Se ha dicho una y mil veces que en Colombia el conservatismo es mucho más que el partido conservador. Así el elector debe ser el verdadero dueño de la colectividad que exige no un simple maquillaje de estatutos sino una reforma a fondo que le permita retomar sus raíces populares. En los partidos modernos los grandes electores políticos tienen una participación sensata y democrática, limitada y garantizada por mecanismos no manipulables, genuinamente participativos. Su gran fuerza, así como la del Partido, está en el discurso actual y las ideas perdurables, no en las fugaces maquinarias.
En este empeño conservador debemos ser francos y prácticos si queremos volver a aspirar al poder con un lenguaje convincente, con gente nueva sin tacha, para atraer a las personas valiosas que hoy se marginan de la colectividad y la política.

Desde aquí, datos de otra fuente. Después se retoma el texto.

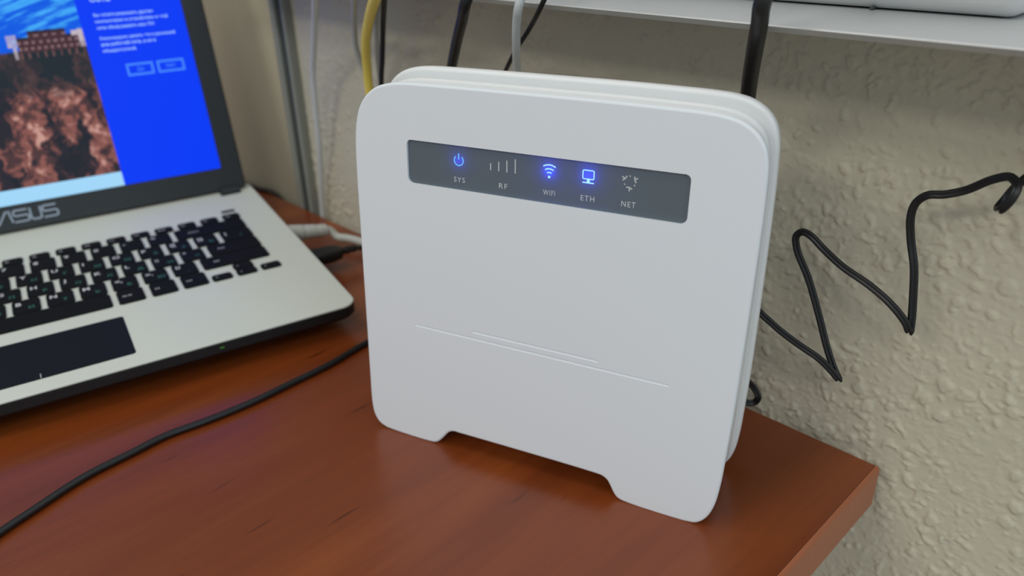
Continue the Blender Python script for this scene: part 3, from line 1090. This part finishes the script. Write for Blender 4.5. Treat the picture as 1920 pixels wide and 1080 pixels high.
cable('power_cable', hang([(-0.0548, -0.062, 0.2124), (-0.0574, -0.058, 0.2037), (-0.0625, -0.050, 0.1927), (-0.0714, -0.035, 0.1707)], 0.0032),
      0.0032, M_BLACK_CABLE, 'thick black cable in front of the sill behind the right end of the router', group='cables hanging behind the router')

# cable lying across the desk
rb = RM @ Vector(bp(-0.055, 0.020, 0.0034))
cable('black_cable', [(-0.12, -0.6248, -0.10), (-0.122, -0.6248, -0.02), (-0.126, -0.6242, -0.001), (-0.131, -0.6200, 0.0028), (-0.138, -0.609, 0.0020), (-0.150, -0.58, 0.0020), (-0.195, -0.47, 0.0020), (-0.232, -0.37, 0.0020), (-0.2564, -0.3099, 0.0020),
                      (-0.2610, -0.2957, 0.0020), (-0.2686, -0.2701, 0.0020), (-0.2706, -0.2466, 0.0020), (-0.2720, -0.2295, 0.0020), (-0.2690, -0.2081, 0.0020),
                      (-0.2672, -0.1843, 0.0020), (-0.2682, -0.1572, 0.0020), (-0.2694, -0.1319, 0.0020), (-0.2741, -0.1014, 0.0020), (-0.272, -0.075, 0.0020),
                      (-0.255, -0.055, 0.0028), (-0.225, -0.050, 0.006), (rb.x - 0.004, rb.y + 0.018, rb.z), tuple(rb)], 0.0018, M_BLACK_CABLE,
      'black cable lying across the desk in front of the laptop', 6)
cable('black_cable', [(-0.70, -0.035, 0.0020), (-0.66, -0.022, 0.0020), (-0.6251, -0.0110, 0.0020), (-0.606, -0.0045, 0.0020), (-0.592, -0.0028, 0.0020), (-0.5750, 0.0010, 0.0016), (-0.562, 0.0032, -0.004), (-0.556, 0.0038, -0.03), (-0.556, 0.0038, -0.2)], 0.0019,
      M_BLACK_MATTE, 'short black cable on the desk behind the laptop hinge')

# network cable with boot, plugged into the laptop side
ps = LM @ Vector((U1 + 0.0002, 0.142, 0.0125))
ex = Vector((LU.x, LU.y, 0)).normalized()
bd = Vector((ex.x, ex.y, -0.13))
pe = ps + bd * 0.030
net = empty('network_cable', Matrix.Translation(ps), 'light grey network cable with ribbed boot plugged into the laptop side', 'cable')
inv = -ps
prf, pth = [], []
for k in range(31):
    tt = k / 30
    base_r = 0.0068 - 0.0018 * tt
    rib = 0.0008 if (tt > 0.38 and int(tt * 22) % 2 == 0) else 0.0
    prf.append(base_r - rib)
    pth.append(bd * (0.030 * tt))
V, F = sweep(pth, lambda i, n: circ(prf[i], 16))
mesh('plug_boot', V, F, M_BEIGE_CABLE, net, smooth=True, sharp=50)
rb = RM @ Vector(bp(-0.035, 0.030, 0.0034))
tube('cable_jacket', [tuple(Vector(p) + inv) for p in [tuple(pe - bd * 0.002), tuple(pe + bd * 0.002), (-0.4190, -0.0272, 0.0088), (-0.4100, -0.0235, 0.0088), (-0.397, -0.0195, 0.0082), (-0.37, -0.0145, 0.0060), (-0.33, -0.0125, 0.0034),
      (-0.27, -0.020, 0.0034), (-0.215, -0.030, 0.008), (rb.x - 0.006, rb.y + 0.02, rb.z), tuple(rb)]], 0.0031, M_BEIGE_CABLE, net)

# black plug beside it
ps = LM @ Vector((U1 + 0.0002, 0.100, 0.0080))
usb = empty('usb_cable', Matrix.Translation(ps), 'black plug and cable in the laptop side, nearer than the grey boot', 'cable')
X = Vector((LV.x, LV.y, 0)).normalized()
rg = []
for d, wx, hz in ((0, 0.0078, 0.0036), (0.001, 0.0085, 0.0042), (0.017, 0.0085, 0.0042), (0.024, 0.0066, 0.0038), (0.0255, 0.0050, 0.0034)):
    rg.append([tuple(ex * d + X * a + Vector((0, 0, b))) for a, b in rrect(-wx, wx, -hz, hz, 0.002, 4)])
V, F = loft(rg)
mesh('plug_body', V, F, M_BLACK_MATTE, usb, smooth=True, sharp=40)
rgs = [0.0032, 0.0032, 0.0026, 0.0026, 0.0031, 0.0031, 0.0025, 0.0025, 0.0029, 0.0029, 0.0022]
V, F = sweep([ex * (0.0255 + 0.0012 * i) for i in range(11)], lambda i, n: circ(rgs[i], 14))
mesh('strain_relief', V, F, M_BLACK_MATTE, usb, smooth=True, sharp=40)
q = ex * 0.037
tube('cable_jacket', [tuple(q), tuple(q + ex * 0.006 + Vector((0.002, 0, -0.001))), tuple(Vector((-0.360, -0.0235, 0.0040)) - ps), tuple(Vector((-0.33, -0.0225, 0.0019)) - ps),
                      tuple(Vector((-0.28, -0.036, 0.0019)) - ps), tuple(Vector((-0.24, -0.036, 0.0019)) - ps), tuple(Vector((-0.20, -0.035, 0.0019)) - ps), tuple(Vector((-0.17, -0.04, 0.0019)) - ps)], 0.0018, M_BLACK_MATTE, usb)

# two-strand supply cord, kinked from its packing, along the wall to the back of the router
rb = RM @ Vector(bp(0.020, 0.035, 0.0048))
cord = [(0.22, -0.012, 0.10), (0.15, -0.012, 0.135), (0.09, -0.012, 0.158), (0.0500, -0.012, 0.1640), (0.0366, -0.012, 0.1600), (0.0305, -0.012, 0.1562), (0.0256, -0.012, 0.1493), (0.0236, -0.0130, 0.1443), (0.0229, -0.0165, 0.1418), (0.0248, -0.021, 0.1428),
        (0.0274, -0.022, 0.1480), (0.0275, -0.020, 0.1521), (0.0237, -0.016, 0.1535), (0.0178, -0.013, 0.1504), (0.0092, -0.010, 0.1435), (0.0023, -0.010, 0.1402),
        (-0.0033, -0.010, 0.1386), (-0.0072, -0.009, 0.1343), (-0.0084, -0.008, 0.128), (-0.0067, -0.007, 0.1176), (-0.003, -0.008, 0.1071), (-0.0003, -0.009, 0.0936),
        (0.0013, -0.010, 0.0845), (0.0019, -0.011, 0.0793), (0.0001, -0.013, 0.084), (-0.0069, -0.014, 0.0907), (-0.0168, -0.014, 0.0961), (-0.0296, -0.013, 0.1004),
        (-0.0393, -0.012, 0.1053), (-0.0462, -0.012, 0.1099), (-0.0501, -0.012, 0.1107), (-0.0527, -0.012, 0.1079), (-0.0512, -0.012, 0.1013), (-0.0444, -0.012, 0.0901),
        (-0.0363, -0.013, 0.0743), (-0.0298, -0.014, 0.0606), (-0.0246, -0.015, 0.0519), (-0.0208, -0.0165, 0.0479), (-0.0239, -0.018, 0.0516), (-0.0301, -0.020, 0.0569),
        (-0.0387, -0.022, 0.061), (-0.0466, -0.026, 0.0669), (-0.0534, -0.030, 0.0734), (-0.0600, -0.030, 0.0763), (-0.0690, -0.030, 0.0720), (-0.0730, -0.030, 0.058), (-0.0700, -0.029, 0.0440), (-0.0639, -0.0275, 0.0371),
        (-0.0607, -0.025, 0.0338), (-0.0577, -0.022, 0.029), (-0.055, -0.022, 0.0253), (-0.0565, -0.022, 0.0214), (-0.0591, -0.024, 0.0209), (-0.0640, -0.028, 0.0250),
        (-0.075, -0.034, 0.030), (rb.x + 0.006, rb.y + 0.012, rb.z + 0.0), tuple(rb)]
R2 = 0.00082


def eight(i, n):
    out = []
    for cx, a0 in ((R2, -150), (-R2, 30)):
        for k in range(7):
            a = math.radians(a0 + 300 * k / 6)
            out.append((cx + R2 * math.cos(a), R2 * math.sin(a)))
    return out


V, F = sweep(catmull(cord, 6), eight, ref=np.array((0.35, -1.0, 0.25)))
tag(mesh('supply_cable', V, F, M_BLACK_CABLE, None, smooth=True, sharp=70), 'kinked black two-strand supply cord zigzagging along the textured wall', 'cable')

Tenemos las ideas, tenemos la voluntad y tenemos la gente a la espera de ser convocada. Debemos recoger de nuevo a quienes se han dispersado en otras toldas y se encuentran profundamente desilusionados de la política. Es nuestra misión como partido rescatar la ilusión y transmitirla con emoción. Tenemos que demostrar nuevamente a Colombia que, cuando gobernamos, cumplimos.